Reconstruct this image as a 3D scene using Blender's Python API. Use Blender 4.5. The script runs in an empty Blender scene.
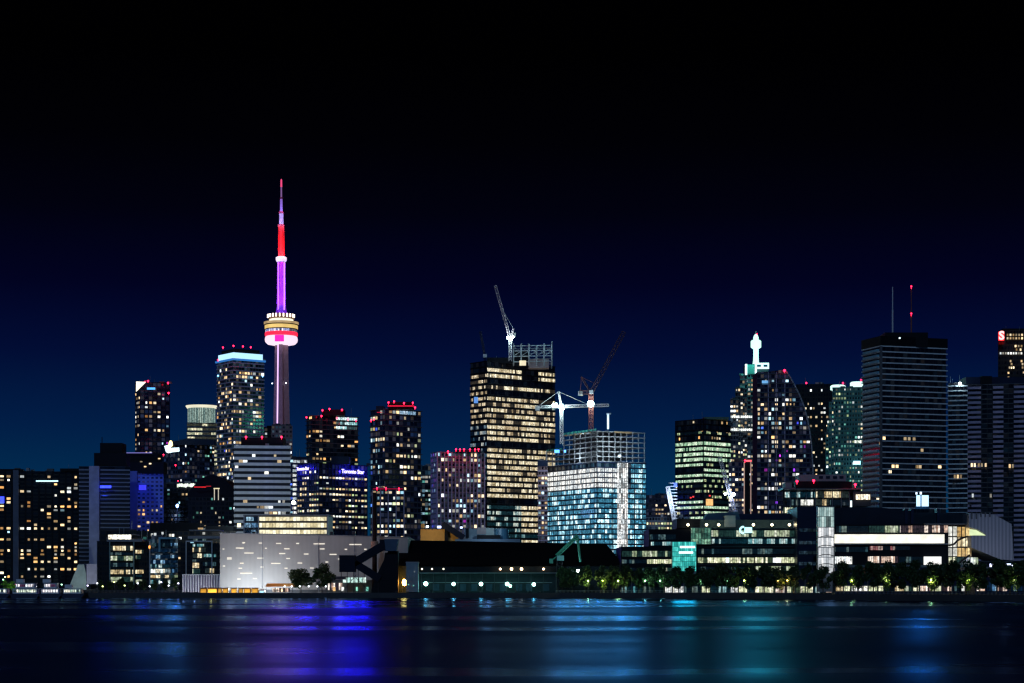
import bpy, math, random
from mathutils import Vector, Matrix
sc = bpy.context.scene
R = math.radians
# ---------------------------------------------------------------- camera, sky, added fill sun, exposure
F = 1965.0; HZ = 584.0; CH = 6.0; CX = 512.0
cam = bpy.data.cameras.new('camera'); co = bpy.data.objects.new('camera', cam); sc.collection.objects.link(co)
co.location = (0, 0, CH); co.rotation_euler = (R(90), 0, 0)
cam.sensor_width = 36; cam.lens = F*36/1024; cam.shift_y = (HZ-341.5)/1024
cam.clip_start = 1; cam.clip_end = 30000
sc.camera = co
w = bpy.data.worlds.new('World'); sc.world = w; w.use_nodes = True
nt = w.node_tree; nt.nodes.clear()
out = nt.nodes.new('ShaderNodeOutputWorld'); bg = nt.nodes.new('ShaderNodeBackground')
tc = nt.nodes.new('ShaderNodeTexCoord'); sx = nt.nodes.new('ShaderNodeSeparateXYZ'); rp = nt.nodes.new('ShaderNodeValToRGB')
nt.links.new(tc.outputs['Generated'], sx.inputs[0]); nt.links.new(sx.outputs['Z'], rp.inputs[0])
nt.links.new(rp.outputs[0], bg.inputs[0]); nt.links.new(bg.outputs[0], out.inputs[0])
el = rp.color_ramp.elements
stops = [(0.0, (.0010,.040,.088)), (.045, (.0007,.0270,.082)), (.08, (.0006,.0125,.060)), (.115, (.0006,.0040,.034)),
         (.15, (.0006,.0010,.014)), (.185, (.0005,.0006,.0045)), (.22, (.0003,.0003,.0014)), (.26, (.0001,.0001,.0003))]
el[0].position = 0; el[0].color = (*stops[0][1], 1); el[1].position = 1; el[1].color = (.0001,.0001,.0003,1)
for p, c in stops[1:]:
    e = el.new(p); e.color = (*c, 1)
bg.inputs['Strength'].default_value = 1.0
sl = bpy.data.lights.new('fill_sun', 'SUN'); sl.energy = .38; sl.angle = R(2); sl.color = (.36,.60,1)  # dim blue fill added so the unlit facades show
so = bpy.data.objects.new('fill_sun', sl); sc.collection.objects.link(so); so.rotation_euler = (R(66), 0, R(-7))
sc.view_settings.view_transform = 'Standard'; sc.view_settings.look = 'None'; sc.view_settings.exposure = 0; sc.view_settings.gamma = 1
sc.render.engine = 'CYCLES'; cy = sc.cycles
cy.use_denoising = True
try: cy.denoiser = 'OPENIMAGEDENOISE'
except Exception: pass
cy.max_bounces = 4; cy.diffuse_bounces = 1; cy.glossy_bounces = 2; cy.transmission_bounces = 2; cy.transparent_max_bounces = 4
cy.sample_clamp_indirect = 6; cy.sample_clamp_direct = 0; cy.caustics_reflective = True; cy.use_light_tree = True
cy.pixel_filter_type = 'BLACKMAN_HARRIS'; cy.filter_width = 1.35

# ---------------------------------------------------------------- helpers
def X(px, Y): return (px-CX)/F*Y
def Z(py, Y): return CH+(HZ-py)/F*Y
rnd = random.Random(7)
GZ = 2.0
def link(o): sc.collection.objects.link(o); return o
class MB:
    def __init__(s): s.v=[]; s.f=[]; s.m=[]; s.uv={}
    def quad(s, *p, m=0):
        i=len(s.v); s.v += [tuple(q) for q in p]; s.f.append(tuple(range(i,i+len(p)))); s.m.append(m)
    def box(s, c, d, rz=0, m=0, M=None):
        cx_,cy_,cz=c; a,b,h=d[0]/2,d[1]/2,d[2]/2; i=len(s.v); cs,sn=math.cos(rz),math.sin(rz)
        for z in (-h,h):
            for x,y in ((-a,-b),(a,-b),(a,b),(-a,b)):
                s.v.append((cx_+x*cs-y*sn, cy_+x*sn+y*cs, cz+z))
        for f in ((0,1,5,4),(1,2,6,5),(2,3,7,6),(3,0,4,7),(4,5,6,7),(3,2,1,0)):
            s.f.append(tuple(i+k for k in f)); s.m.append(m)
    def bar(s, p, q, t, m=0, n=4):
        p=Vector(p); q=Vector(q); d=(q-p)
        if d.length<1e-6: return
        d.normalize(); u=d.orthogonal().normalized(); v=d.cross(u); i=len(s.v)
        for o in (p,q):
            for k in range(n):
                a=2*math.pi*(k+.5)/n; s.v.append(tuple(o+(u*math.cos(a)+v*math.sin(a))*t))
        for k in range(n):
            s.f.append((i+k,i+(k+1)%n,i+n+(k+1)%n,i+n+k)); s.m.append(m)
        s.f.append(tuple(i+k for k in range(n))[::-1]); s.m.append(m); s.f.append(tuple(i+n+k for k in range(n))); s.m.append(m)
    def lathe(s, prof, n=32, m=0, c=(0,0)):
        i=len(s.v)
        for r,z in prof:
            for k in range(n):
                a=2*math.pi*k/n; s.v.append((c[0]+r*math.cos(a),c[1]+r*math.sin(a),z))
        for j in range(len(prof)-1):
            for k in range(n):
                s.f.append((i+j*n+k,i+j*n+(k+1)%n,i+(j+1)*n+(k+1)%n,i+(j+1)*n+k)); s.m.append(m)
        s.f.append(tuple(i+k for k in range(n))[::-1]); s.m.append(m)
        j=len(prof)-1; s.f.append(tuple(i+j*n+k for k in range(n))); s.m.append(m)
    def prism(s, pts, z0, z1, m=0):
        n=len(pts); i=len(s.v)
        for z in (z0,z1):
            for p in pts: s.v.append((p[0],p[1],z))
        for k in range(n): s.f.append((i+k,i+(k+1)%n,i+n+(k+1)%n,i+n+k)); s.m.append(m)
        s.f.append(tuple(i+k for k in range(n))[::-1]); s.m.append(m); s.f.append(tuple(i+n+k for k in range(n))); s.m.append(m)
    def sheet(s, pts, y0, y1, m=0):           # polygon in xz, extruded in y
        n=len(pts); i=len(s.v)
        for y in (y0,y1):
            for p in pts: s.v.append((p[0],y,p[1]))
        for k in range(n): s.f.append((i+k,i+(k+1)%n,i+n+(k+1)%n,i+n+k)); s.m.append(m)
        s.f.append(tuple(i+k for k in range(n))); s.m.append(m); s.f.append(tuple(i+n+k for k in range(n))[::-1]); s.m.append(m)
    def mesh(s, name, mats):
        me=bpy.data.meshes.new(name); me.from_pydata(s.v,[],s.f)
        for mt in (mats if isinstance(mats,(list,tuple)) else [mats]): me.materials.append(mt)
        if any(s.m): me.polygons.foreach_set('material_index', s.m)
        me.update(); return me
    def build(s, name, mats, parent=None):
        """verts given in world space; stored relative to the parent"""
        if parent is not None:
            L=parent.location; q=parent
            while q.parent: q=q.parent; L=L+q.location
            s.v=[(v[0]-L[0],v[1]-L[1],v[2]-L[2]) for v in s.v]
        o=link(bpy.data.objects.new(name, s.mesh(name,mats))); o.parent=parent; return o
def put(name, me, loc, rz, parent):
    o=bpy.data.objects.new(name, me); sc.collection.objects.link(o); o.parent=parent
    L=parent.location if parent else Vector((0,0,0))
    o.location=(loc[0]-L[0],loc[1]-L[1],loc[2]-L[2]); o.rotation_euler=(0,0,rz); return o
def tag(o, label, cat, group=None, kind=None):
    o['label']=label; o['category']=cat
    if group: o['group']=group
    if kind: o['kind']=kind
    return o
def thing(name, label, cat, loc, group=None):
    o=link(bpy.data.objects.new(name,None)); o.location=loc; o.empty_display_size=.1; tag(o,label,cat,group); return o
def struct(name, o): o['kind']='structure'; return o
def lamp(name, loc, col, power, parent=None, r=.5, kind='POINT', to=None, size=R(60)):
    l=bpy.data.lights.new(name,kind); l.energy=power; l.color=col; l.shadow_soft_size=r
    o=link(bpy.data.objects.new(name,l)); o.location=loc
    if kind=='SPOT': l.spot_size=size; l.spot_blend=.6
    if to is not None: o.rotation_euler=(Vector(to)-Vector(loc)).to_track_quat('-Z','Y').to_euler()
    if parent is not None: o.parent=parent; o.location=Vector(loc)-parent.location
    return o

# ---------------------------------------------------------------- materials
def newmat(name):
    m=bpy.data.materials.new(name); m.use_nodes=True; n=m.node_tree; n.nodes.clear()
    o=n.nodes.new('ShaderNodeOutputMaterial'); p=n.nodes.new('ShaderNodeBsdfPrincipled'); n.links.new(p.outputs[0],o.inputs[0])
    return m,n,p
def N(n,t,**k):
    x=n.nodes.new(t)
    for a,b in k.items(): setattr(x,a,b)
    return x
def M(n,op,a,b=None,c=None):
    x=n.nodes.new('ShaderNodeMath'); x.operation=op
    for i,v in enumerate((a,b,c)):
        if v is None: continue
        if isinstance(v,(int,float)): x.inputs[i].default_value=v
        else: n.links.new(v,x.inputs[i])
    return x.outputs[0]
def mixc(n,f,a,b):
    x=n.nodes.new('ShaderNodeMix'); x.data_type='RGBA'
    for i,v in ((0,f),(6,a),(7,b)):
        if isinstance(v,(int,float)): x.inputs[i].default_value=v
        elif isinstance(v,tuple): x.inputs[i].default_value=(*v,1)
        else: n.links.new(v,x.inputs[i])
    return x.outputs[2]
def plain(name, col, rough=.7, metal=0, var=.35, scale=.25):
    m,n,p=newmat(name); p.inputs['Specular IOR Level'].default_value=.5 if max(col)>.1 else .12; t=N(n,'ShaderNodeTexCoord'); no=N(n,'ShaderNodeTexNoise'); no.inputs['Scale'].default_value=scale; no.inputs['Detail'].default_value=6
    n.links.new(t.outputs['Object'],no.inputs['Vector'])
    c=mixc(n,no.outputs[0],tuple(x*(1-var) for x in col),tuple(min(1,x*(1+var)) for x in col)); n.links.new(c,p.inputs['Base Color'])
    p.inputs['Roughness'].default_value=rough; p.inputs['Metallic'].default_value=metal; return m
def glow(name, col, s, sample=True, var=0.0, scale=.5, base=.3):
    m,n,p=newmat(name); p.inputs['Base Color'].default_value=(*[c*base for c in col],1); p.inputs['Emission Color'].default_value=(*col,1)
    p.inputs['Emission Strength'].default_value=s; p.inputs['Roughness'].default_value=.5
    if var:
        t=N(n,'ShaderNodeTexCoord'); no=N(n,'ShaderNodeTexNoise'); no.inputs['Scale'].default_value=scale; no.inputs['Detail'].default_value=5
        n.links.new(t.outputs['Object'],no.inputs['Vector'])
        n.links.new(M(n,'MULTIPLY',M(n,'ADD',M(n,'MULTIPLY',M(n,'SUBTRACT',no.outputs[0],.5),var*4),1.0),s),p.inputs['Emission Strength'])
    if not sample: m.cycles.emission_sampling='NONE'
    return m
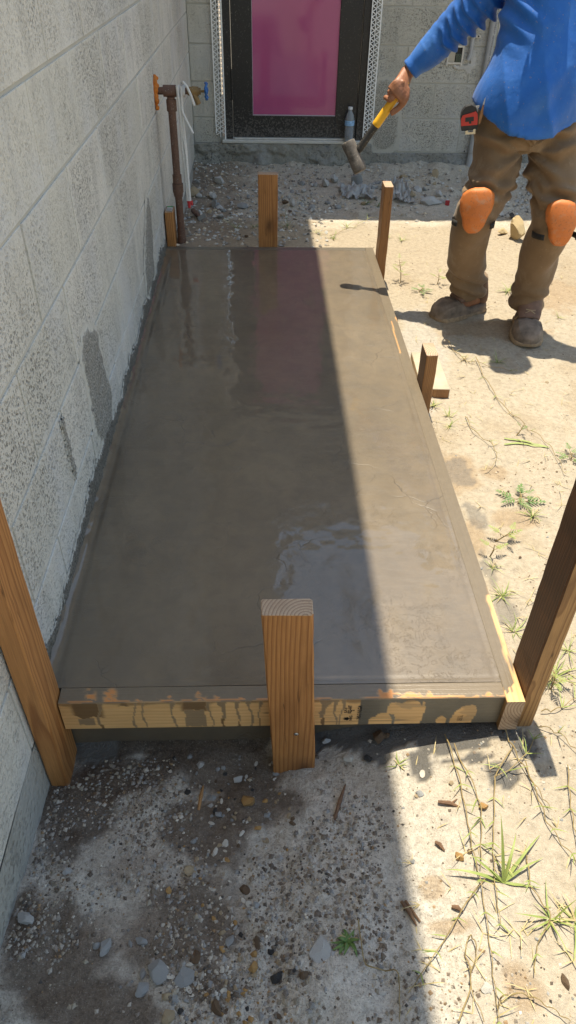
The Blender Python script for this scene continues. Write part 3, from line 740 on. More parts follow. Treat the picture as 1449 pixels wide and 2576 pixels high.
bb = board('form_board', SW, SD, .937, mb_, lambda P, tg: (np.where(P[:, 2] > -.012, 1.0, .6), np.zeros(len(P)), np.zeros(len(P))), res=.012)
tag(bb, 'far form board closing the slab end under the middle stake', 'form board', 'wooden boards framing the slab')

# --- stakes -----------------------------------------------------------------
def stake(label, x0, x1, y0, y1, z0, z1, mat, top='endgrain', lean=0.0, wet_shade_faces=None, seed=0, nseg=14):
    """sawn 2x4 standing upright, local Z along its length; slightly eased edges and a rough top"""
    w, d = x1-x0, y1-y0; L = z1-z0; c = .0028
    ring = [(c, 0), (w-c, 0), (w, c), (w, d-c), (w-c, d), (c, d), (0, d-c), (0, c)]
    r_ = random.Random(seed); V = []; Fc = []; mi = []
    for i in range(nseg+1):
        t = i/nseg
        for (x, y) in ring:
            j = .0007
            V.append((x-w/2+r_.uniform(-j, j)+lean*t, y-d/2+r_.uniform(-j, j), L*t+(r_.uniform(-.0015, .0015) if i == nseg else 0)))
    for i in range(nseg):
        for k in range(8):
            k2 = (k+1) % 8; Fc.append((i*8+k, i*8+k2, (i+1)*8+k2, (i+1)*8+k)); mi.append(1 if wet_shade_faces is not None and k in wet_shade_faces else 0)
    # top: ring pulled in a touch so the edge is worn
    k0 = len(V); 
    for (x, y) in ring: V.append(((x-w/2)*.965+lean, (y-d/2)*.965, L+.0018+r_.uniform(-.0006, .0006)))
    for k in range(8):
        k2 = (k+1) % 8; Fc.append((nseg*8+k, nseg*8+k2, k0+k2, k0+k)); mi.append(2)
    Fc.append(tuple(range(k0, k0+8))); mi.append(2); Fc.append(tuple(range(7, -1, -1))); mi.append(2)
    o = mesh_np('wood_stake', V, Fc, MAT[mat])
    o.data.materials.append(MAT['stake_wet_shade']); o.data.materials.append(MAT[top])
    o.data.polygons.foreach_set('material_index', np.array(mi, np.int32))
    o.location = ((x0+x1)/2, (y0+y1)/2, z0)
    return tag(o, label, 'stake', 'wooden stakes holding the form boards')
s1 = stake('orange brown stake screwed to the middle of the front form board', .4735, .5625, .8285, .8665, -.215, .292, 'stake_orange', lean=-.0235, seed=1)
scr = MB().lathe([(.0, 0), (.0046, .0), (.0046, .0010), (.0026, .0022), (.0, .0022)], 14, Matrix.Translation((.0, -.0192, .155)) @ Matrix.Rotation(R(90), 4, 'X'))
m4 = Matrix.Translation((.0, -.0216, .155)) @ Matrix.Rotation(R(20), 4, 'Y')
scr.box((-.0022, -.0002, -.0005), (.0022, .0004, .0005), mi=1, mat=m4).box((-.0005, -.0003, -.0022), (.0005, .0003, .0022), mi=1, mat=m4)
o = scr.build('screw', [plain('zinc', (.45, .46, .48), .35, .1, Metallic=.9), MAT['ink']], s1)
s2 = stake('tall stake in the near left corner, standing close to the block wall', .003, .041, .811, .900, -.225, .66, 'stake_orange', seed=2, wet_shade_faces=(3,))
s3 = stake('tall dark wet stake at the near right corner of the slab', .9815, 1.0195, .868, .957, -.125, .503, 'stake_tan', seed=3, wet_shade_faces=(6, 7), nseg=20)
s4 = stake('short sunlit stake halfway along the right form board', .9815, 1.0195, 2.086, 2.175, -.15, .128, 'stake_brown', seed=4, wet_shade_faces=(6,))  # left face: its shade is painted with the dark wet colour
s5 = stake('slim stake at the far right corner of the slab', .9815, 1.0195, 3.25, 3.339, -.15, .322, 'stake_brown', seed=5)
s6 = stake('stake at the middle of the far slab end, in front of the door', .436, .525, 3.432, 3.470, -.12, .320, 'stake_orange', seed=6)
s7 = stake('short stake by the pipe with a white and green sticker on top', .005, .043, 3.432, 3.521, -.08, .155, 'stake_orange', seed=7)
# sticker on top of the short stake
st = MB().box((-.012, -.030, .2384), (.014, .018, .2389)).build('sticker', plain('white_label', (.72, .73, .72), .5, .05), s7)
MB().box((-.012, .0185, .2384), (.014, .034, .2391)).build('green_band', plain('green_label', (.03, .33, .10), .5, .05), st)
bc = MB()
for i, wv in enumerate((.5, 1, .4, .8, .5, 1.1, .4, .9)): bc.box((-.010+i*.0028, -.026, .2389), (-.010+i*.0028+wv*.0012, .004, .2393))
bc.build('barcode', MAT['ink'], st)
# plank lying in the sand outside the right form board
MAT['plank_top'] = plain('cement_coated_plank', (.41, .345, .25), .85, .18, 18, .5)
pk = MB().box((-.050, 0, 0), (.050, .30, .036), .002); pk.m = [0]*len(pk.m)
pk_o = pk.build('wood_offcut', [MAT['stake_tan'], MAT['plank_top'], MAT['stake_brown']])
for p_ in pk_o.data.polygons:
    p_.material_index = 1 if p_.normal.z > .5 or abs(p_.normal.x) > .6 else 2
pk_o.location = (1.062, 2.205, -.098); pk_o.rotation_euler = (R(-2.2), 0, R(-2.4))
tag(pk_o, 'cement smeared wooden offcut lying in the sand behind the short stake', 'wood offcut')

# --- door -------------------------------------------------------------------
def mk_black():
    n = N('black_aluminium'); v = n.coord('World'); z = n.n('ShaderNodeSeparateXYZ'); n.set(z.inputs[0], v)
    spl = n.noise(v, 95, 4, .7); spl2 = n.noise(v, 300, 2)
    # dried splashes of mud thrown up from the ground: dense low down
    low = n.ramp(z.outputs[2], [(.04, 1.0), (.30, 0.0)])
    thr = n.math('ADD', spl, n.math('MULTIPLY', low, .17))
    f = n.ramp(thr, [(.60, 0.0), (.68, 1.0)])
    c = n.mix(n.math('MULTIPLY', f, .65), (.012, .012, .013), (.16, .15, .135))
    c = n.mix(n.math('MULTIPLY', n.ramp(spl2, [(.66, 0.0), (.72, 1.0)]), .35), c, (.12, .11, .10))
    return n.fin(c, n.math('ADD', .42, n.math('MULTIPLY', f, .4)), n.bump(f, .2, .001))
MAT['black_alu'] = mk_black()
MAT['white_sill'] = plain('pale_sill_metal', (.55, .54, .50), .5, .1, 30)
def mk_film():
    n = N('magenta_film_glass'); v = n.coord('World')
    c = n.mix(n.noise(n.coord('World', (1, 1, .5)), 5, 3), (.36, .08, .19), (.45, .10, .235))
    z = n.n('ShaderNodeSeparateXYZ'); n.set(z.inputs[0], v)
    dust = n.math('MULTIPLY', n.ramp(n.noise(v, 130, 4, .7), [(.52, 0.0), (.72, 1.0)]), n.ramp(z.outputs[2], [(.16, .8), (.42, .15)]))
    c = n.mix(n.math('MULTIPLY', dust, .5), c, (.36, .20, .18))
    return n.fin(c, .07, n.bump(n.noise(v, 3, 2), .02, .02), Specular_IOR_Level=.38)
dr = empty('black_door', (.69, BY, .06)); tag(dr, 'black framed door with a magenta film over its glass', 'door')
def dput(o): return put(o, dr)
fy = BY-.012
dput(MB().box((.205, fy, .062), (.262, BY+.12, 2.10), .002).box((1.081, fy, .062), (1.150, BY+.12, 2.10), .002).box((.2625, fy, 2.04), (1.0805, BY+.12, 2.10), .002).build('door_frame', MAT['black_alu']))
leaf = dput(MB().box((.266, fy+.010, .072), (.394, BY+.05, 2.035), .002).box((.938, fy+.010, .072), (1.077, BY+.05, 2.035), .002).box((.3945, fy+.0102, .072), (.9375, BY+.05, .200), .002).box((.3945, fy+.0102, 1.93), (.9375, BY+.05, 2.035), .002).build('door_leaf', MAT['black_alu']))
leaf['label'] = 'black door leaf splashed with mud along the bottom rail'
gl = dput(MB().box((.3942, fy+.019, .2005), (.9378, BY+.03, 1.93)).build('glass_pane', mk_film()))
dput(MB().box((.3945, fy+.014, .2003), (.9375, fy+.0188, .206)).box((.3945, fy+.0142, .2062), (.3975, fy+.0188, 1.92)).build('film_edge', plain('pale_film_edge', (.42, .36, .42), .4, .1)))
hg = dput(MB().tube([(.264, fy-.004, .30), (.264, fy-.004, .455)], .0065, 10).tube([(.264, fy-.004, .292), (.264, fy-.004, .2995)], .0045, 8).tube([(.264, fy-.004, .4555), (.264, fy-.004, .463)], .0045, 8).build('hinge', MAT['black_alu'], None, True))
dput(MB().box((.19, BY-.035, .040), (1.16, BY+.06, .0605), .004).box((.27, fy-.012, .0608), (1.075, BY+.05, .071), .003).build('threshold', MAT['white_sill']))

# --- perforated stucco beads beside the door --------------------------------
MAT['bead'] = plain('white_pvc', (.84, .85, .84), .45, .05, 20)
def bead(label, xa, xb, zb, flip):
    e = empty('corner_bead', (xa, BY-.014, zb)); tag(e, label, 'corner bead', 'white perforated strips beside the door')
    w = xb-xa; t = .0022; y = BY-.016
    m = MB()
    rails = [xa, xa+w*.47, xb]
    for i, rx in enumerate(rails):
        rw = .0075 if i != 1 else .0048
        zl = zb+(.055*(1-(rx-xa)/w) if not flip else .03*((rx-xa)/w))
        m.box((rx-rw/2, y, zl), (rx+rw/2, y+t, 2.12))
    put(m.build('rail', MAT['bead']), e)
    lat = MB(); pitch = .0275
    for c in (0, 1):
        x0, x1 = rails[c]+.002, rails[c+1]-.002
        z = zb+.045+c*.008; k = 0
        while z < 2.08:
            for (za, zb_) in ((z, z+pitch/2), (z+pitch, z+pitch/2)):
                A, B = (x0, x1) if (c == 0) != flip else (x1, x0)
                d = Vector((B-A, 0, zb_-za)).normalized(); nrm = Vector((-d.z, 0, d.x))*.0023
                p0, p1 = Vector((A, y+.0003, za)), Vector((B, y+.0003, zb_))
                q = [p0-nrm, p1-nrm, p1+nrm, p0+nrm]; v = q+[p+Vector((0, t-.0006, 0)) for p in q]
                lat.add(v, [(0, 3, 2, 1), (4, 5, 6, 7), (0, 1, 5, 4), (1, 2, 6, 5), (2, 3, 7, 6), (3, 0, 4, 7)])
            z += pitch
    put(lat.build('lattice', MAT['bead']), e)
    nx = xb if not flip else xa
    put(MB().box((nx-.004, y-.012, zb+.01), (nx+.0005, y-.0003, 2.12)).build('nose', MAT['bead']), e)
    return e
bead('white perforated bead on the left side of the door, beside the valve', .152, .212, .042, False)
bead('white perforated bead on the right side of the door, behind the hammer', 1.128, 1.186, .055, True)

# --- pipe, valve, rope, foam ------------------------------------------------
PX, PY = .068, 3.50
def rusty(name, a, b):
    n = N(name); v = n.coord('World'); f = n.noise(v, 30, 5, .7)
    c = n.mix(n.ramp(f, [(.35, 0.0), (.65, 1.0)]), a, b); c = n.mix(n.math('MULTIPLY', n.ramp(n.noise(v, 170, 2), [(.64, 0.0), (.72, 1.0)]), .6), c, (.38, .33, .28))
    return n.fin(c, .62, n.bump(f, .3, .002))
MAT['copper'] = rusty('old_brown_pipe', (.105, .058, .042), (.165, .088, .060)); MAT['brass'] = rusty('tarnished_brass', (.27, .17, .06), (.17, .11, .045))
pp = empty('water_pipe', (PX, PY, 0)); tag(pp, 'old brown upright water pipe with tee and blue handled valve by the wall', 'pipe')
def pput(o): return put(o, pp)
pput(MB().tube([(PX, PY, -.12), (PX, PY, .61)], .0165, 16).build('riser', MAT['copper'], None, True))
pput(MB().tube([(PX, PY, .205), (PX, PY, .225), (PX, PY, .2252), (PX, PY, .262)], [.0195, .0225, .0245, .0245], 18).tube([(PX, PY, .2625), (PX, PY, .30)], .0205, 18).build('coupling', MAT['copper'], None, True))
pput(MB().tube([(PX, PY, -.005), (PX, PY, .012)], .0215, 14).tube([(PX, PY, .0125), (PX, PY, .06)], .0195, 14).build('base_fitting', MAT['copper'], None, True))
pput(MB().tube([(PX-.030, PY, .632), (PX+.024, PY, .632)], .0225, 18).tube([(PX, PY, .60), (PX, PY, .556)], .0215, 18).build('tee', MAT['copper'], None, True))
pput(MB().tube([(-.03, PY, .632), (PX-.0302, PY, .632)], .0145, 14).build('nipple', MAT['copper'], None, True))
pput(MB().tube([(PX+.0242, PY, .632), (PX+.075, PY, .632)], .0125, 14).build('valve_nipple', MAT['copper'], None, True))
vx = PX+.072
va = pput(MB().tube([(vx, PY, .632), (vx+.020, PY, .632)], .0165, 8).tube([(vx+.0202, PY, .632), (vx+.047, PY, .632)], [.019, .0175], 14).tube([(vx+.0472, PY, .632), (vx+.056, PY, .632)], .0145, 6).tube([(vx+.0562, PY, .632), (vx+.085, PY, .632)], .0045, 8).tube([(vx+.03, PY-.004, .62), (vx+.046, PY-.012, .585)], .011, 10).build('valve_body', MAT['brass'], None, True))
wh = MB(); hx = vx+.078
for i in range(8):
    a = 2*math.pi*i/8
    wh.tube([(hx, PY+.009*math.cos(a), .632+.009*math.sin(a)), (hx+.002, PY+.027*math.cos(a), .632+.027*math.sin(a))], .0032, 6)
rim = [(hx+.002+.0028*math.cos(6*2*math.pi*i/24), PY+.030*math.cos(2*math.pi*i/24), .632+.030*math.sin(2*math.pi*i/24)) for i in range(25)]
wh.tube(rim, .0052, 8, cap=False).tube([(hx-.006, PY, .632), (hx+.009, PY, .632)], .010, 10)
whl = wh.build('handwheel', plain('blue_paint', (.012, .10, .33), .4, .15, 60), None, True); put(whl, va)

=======

(Problem to solve): Select from the material above each line in which the string "script" appears, and list those lines.

(Solution for this exercise):
Reconstruct this image as a 3D scene using Blender's Python API. Use Blender 4.5. The script runs in an empty Blender scene.
The Blender Python script for this scene continues. Write part 3, from line 740 on. More parts follow. Treat the picture as 1449 pixels wide and 2576 pixels high.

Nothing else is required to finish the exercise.